The supreme
book critic of the last century was V.S. Pritchett (who died on this date,
March 20, in 1997). That he was also among our finest writers of short stories,
wrote a great travel book (The Spanish
Temper) and one enduing novel (Mr.
Beluncle), makes the lavishness of his gifts seem almost indecent. Here he
is in “Tristram Shandy” (Complete
Collected Essays, 1991):
“A little of
Sterne goes a long way – as long as nearly 200 years, for his flavor never dies
in the English novel. It is true we cannot live on tears, fancy cakes and
curry. But, take him out of the English tradition; point out that George Eliot,
D.H. Lawrence [that set off my taste-tester], Conrad – the assembled
moral genius of the English novel – ignore him; explain that he is not Henry
James; despise him because he created `characters’, a form of dramatic person
out of fashion for a generation or more – and still his insinuating touch of
nature come through.”
One senses a
great big “but” in the offing. Up to this point, Pritchett is addressing not
Sterne but his influence and reputation. The aphorist (and Pritchett is one of
the greats at this art, too) is afoot: “Eccentricity is, in fact, practical madness.”
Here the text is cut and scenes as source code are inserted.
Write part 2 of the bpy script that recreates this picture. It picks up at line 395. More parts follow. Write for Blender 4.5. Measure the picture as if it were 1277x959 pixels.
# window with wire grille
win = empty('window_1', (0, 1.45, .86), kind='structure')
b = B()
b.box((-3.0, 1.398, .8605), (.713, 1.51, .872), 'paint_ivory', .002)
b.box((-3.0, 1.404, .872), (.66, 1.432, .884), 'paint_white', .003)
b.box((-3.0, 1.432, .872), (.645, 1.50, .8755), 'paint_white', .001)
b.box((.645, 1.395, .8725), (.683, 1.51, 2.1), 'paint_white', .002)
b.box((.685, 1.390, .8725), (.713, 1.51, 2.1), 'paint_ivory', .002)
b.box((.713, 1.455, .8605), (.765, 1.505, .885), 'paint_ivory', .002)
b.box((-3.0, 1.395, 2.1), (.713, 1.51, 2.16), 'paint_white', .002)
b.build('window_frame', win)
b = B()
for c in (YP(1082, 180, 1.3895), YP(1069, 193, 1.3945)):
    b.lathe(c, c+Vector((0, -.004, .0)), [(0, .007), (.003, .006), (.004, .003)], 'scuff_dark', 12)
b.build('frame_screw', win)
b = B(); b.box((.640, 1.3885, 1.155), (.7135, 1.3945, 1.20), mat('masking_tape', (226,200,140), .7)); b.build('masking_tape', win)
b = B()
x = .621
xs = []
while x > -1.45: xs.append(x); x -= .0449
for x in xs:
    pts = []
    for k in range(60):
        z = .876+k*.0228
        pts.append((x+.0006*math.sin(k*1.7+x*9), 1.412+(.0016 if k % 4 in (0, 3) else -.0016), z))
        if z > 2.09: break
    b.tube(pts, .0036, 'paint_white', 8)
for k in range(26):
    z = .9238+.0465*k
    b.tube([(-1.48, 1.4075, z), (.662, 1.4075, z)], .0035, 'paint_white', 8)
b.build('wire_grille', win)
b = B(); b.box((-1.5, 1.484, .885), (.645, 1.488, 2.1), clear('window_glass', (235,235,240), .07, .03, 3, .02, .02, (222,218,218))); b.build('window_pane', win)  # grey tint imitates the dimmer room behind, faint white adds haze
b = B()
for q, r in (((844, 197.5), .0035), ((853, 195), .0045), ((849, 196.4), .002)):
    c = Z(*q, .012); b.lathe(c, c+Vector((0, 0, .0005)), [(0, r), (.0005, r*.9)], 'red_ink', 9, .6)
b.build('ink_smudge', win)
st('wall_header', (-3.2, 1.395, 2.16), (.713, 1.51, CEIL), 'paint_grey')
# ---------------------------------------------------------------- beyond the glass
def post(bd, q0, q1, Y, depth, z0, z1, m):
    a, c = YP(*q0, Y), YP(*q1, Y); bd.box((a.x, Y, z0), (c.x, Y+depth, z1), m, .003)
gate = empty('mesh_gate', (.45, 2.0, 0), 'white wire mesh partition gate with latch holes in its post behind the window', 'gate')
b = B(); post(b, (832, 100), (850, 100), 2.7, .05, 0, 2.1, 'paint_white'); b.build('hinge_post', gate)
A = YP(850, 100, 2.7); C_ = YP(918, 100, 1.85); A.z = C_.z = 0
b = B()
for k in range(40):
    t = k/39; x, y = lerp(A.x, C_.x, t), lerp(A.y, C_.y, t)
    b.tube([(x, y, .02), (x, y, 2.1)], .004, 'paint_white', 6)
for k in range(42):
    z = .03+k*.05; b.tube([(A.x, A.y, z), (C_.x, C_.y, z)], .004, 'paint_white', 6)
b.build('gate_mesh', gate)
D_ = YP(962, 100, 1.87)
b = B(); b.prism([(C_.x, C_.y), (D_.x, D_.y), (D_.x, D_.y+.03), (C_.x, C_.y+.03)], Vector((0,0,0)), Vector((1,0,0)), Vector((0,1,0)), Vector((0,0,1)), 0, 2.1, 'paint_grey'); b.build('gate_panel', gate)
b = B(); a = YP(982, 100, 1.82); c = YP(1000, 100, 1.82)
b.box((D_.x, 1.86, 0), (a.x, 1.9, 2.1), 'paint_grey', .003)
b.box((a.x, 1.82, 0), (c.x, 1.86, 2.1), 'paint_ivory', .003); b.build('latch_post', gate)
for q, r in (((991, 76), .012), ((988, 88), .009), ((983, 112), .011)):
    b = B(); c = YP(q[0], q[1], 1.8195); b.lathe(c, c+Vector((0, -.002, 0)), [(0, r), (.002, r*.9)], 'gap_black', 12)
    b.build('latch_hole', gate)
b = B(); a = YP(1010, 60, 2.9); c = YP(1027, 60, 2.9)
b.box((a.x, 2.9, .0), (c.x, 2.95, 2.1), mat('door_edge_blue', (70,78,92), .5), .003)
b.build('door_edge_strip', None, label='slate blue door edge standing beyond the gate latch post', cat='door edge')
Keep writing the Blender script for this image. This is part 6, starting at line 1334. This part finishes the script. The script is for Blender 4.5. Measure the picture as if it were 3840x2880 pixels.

And at greater length (aphorisms are not so much short as dense): “Constantly
he reckoned up how much he was going to feel before he felt it; even calculated
his words so subtly that he made a point of not ending half his sentences and
preferred an innuendo to a fact.” How un-English of him. The practice of
truncating sentences accounts for half of Sterne’s comic genius. He has
Tristram say: “Writing, when properly managed, (as you may be sure I think mine
is) is but a different name for conversation.” Tristram is defined by his
fleeting mortality. Only when consumption finishes him off (as it did his
creator) will he cease writing. Pritchett notices the essentially solitary
state of Shandy/Sterne:
“Alone: it
is that word which rises at last to the mind after it has been dragged for
miles at the heels of the bolting, gasping fancies and verbosities of Tristram Shandy. The gregarious,
egotistical Sterne is alone; garrulously, festively and finally alone . . . The
indecencies and the double meaning of Sterne, if anything, intensify the
solitude; they provoke private reflection and erect barriers of silent
lecherous satisfaction.”
That’s part
of the peculiarly interactive charm of Sterne and his prose. Sometimes a dirty
joke is just a dirty joke. And sometimes it’s a revelation of character or a pitying
flash of human consciousness. Sterne was a pioneer in more than novel writing;
a bona fide world explorer for whom the world was his own sensibility:
“Sterne’s
discovery of the soliloquizing man, the life lived in fantasy, is the source of
what is called the `great character’ in the English novel, a kind which only
Russian fiction, with its own feeling for `madness’ in the 19th
century, has enjoyed.”
I’m reading A Sentimental Education again, as I
reread Tristram Shandy last year. Does
Pritchett pass my litmus test? Yes and no.
1 comment:
My big blue Pritchett (the dust cover long since lost ) serves as one of my revolving devotionals. I can settle on any page at a venture and thereon lose 20 minutes to an hour in delight, wonder and admiration.